E por que Lula mandou plantar, nos jardins da sua residencia na Granja do Torto e do Palácio da Alvorada, sede presidencial em Brasília, estrelas vermelhas, símbolo do seu partido, o PT? Uma estrela vermelha justamente em pleno "abril vermelho", como o Movimento Sem Terra (MST) chamou esse mês cheio de invasões de terrenos, fazendas e edifícios públicos. O governo parece estar incapaz de reagir às invasões e à violência em torno disso. Além disso, a reforma agrária, uma das colunas da campanha eleitoral do PT e promessa sagrada feita pelo novo presidente, não sai da gaveta presidencial. Ele prometeu que a reforma será feita nos termos das leis existentes e conforme a constituição brasileira. Para um presidente que se diz democrata, isso deveria ser evidente.

Só os "velhos inimigos da classe trabalhadora" parecem estar bem felizes com a política de Lula. Não só o presidente do Banco Mundial, Wolfensohn, parabenizou o ex-socialista e ex-líder sindical Lula por sua política monetária tão conservadora.
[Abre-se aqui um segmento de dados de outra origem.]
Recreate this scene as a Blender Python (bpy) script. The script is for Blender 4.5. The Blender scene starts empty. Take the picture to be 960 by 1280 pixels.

O Fundo Monetário Internacional (FMI), a administração do presidente norte-americano Bush e a bolsa de valores, a Wall Street, também elogiaram o presidente brasileiro. E parte da opinião pública no Brasil ficou muito contente em ler que Lula foi incluido na lista das "100 pessoas mais influentes do mundo", publicado pela revista norte-americana "Time". Nela, o presidente encontra-se, entre outros, ao lado do astro de golfe Tiger Woods e do jogador inglês David Beckham. O profeta vale sempre mais lá fora do que no próprio país.

Nada de boas notícias, e, conseqüentemente, o astral do povo brasileiro parece estar baixo. Assim dá para entender uma recente pesquisa, que indica que quarenta e cinco por cento da população preferiam um governo militar, se isso resolvesse os grandes problemas sociais, económicos e políticos do país.

Mas quem conhece os brasileiros, sabe, que a esperança é a última a morrer. Olhem para mim, grita o presidente, até eu consegui subir na vida. Mesmo que minha mãe tivesse nascida analfabeta.